La Lega sta vivendo un periodo difficile. Premesso che non le chiedo di guardare in casa d’altri, da questa situazione a trarne giovamento sarà solo l’UDC o potrebbe essere un’occasione per accrescere aderenti e consensi anche per il suo Centro?
«Con diversi colleghi leghisti si collaborava abbastanza bene ma la Lega degli ultimi anni ha collezionato una serie di elementi negativi e in antitesi con gli intendimenti delle origini che sembrano avere un solo obiettivo: distruggere ciò che ha fatto Giuliano Bignasca. Pare incredibile tanto autolesionismo e in questo contesto capisco la sua domanda. Direi però che c’è un 50% di cittadini disillusi che non votano e un 20% che non ha più un partito. Non si può pensare di costruire il successo sulle magagne o sulle scorie altrui, ma occorre convincere la gente, attraverso un lavoro serio, coerente, proposte accattivanti e soprattutto indicando soluzioni ai problemi».

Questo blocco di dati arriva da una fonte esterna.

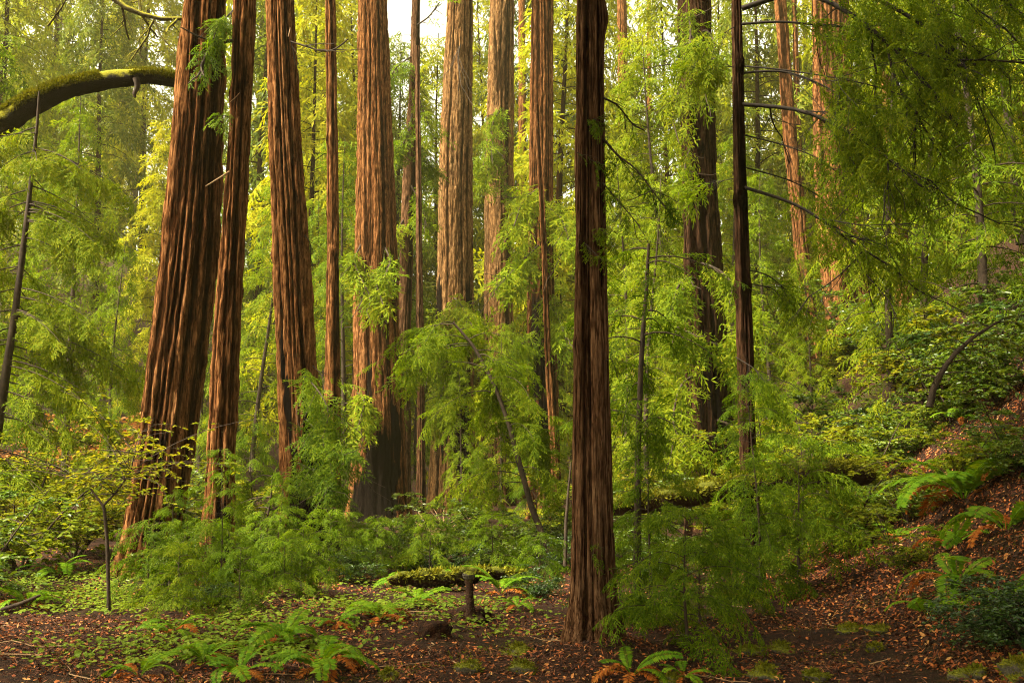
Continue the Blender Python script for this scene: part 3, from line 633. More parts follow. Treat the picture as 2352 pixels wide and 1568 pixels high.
shr = [
 (120, 34.0, 'o', 0, 1.6, 'tan bush standing in for leaf litter on the far left slope, left of two'),  # dead-leaved bushes stand in for orange litter on the slope
 (265, 37.0, 'o', 0, 1.9, 'tan bush standing in for leaf litter on the far left slope, right of two'),
 (300, 31.0, 'o', 0, 1.0, 'low tan bush standing in for slope litter beside the thickest leaning redwood'),
 (60, 14.5, 'y', 0, 1.15, 'big leafy shrub with pale yellow-green leaves at the left edge'),
 (-60, 12.0, 'g', 0, 1.0, 'green shrub cut by the left edge of the view'),
 (180, 17.0, 'y', 1, 1.1, 'yellow-green shrub behind the small forked tree'),
 (330, 18.5, 'g', 1, 1.1, 'leafy shrub behind the foot of the thickest leaning redwood'),
 (60, 19.0, 'y', 1, 1.0, 'glowing low shrub deep at left beyond the leafy shrub'),
 (440, 20.0, 'y', 0, .9, 'yellow shrub in the gap beside the slim leaning redwood'),
 (600, 21.0, 'y', 1, .95, 'yellow-green shrub glowing between slim leaning and burn-hollow redwoods'),
 (880, 18.0, 'g', 2, .75, 'green shrub at the foot of the wide grooved redwood'),
 (1010, 18.0, 'g', 0, .8, 'green shrub behind the long mossy log'),
 (1130, 17.0, 'g', 1, .75, 'bright green low shrub behind the fern by the mossy log'),
 (1230, 18.5, 'g', 2, .85, 'leafy shrub left of the nearest trunk'),
 (790, 17.0, 'g', 1, .62, 'low green bush right of the burnt foot'),
 (800, 13.4, 'd', 0, .5, 'dark leafy low shrub left of the long mossy log'),
 (1230, 12.6, 'd', 1, .45, 'dark leafy low shrub right of the small spreading fern'),
 (500, 11.6, 'd', 0, .4, 'dark leafy low shrub at the edge of the clover'),
 (380, 13.2, 'g', 1, .5, 'bright leafy low shrub right behind the small forked tree stem'),
 (1520, 14.0, 'g', 2, .7, 'leafy shrub behind the upright sapling, under the raised mossy trunk'),
 (930, 15.6, 'g', 2, .55, 'low bush just behind the left end of the long mossy log'),
 (1045, 15.2, 'd', 1, .6, 'dark low bush just behind the middle of the long mossy log'),
 (1180, 15.4, 'g', 0, .5, 'low bush just behind the right end of the long mossy log'),
 (1275, 16.5, 'd', 0, .7, 'shaded bush touching the left edge of the nearest trunk'),
 (690, 14.6, 'd', 1, .55, 'dark low bush in front of the burnt foot'),
 (560, 15.5, 'y', 1, .6, 'low yellow-green bush between the slim leaning trunk and the burnt foot'),
 (1290, 22.0, 'y', 0, .9, 'yellow shrub peeping out left of the nearest trunk'),
 (1450, 18.0, 'g', 0, 1.0, 'shrub behind the dark-stemmed sapling'),
 (1530, 24.0, 'y', 1, 1.2, 'yellow-green shrub left of the thick dark redwood foot'),
 (1750, 19.0, 'y', 0, 1.3, 'yellow-green shrub right of the thin dark redwood'),
 (1860, 17.0, 'y', 1, 1.25, 'brightest yellow shrub at the foot of the right slope'),
 (1950, 15.0, 'y', 0, 1.0, 'yellowing bush hanging over the litter bank'),
 (1985, 31.0, 'g', 0, 1.7, 'bush hiding the foot of the broad old slope trunk'),
 (2075, 27.0, 'g', 2, 1.6, 'bush right of the foot of the broad old slope trunk'),
 (1880, 32.0, 'y', 1, 1.7, 'yellow-green bush under the leaning pale trunk'),
 (2120, 24.0, 'd', 0, 1.8, 'dark bush below the small reddish trunk'),
 (1900, 22.0, 'g', 1, 1.3, 'green bush below the broad old slope trunk'),
 (2000, 20.0, 'd', 0, 1.5, 'dark bush above the reddish bare bank'),
 (2060, 17.5, 'g', 2, 1.0, 'green bush in the middle of the right slope'),
 (2190, 16.5, 'g', 0, 1.0, 'shrub with a crooked mossy stem on the right bank'),
 (2300, 15.5, 'g', 1, .95, 'shrub with scattered yellow leaves at the right edge'),
 (2150, 19.0, 'y', 1, 1.2, 'yellow-flecked bush high on the right slope'),
 (2280, 17.0, 'd', 1, 1.6, 'dark green bush high at the right edge'),
 (2400, 17.0, 'g', 2, 1.2, 'leafy bush running out of the right edge'),
 (2330, 11.8, 'g', 0, .6, 'bright green low bush high on the litter bank, right edge'),
 (2210, 13.2, 'y', 1, .55, 'yellow-leaved low bush on the litter bank under the crooked stem'),
 (2080, 13.6, 'g', 2, .6, 'green low bush at the left rim of the litter bank'),
 (2060, 11.6, 'y', 0, .4, 'little yellow-green bush at the foot of the litter bank'),
 (2250, 7.9, 'd', 0, .62, 'glossy dark green shrub among ferns at the lower right'),
 (2340, 7.5, 'd', 1, .60, 'dark leafy shrub in the bottom right corner'),
]
rs = np.random.RandomState(8)
for px, Y, kd, k, sc, lb in shr:
    x = byp(px, Y); p = SHR[kd][k]; o = thing('leafy_shrub', lb, 'shrub', (x, Y, gz(x, Y)), rs.uniform(0, 6.3), sc, 'broad-leaved shrubs')
    link('stem', p[0], o); link('foliage', p[1], o)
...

Come valuta la situazione della sinistra, vede possibili collaborazioni tra voi e loro, o li reputa eccessivamente massimalisti?
«Il mio partito ha un’attenzione forte verso i bisogni della popolazione e gli aspetti sociali, non nel senso dell’assistenzialismo, bensì di aiuto e sussidarietà, anche nei confronti dell’economia. A sinistra si stenta a ragionare in questi termini, ma una buona collaborazione, come del resto anche a destra, c’è».

Che estate è stata per lei quella ormai agli sgoccioli?
«Doveva essere un’estate programmata per fare diverse belle cose anche in montagna, ma è stata stravolta. Dopo essere stato con un caro amico a fine aprile ad attraversare la Sicilia percorrendo centinaia di km a piedi, a fine giugno è accaduto l’inimmaginabile che ha devastato la mia Vallemaggia. Ci siamo risvegliati nel pieno della notte come in un incubo, e il mattino eravamo sotto shock. Ma ci siamo immediatamente uniti e dati da fare, ho messo nel cassetto i programmi e ho trascorso le mie giornate a adoperarmi per il mio territorio e per la mia gente. La crisi è solo all’inizio e per rialzarci abbiamo bisogno dell’aiuto di tutti».